Wolfe Research also sees potential for unit growth, noting early signs suggesting a 50% increase in GPU units for CY25. While they remain cautious about this figure in their current estimates, they acknowledge it could provide "further upside to our newly revised numbers."
The report highlights Nvidia's data center business as a key driver, expecting at least 50% growth in CY25. This is fueled by factors like cloud service providers adopting Blackwell, improved allocations for enterprises, and "Sovereign AI" providing additional revenue streams.
"We expect GB200 adoption to drive higher NVDA networking attach rates for both InfiniBand & NVDA Spectrum-X solutions, as well," the note continues. This points toward growth in Nvidia's networking portfolio, which is considered crucial for maximizing AI cluster performance.
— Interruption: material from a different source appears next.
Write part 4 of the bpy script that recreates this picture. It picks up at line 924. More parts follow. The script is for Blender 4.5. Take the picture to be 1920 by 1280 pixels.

Based on their revised estimates, Wolfe Research projects Nvidia's FY26 revenue and EPS to reach $177.0 billion and $4.03, respectively. Their new $150 price target reflects a valuation of approximately 37x their FY26 EPS, aligning with Nvidia's historical average.
Wolfe Research maintains their Outperform rating for Nvidia, impressed by the company's "earnings momentum" and long-term potential in AI. They emphasize Nvidia's strong position by highlighting its significant outperformance compared to broader markets and peers in the semiconductor space.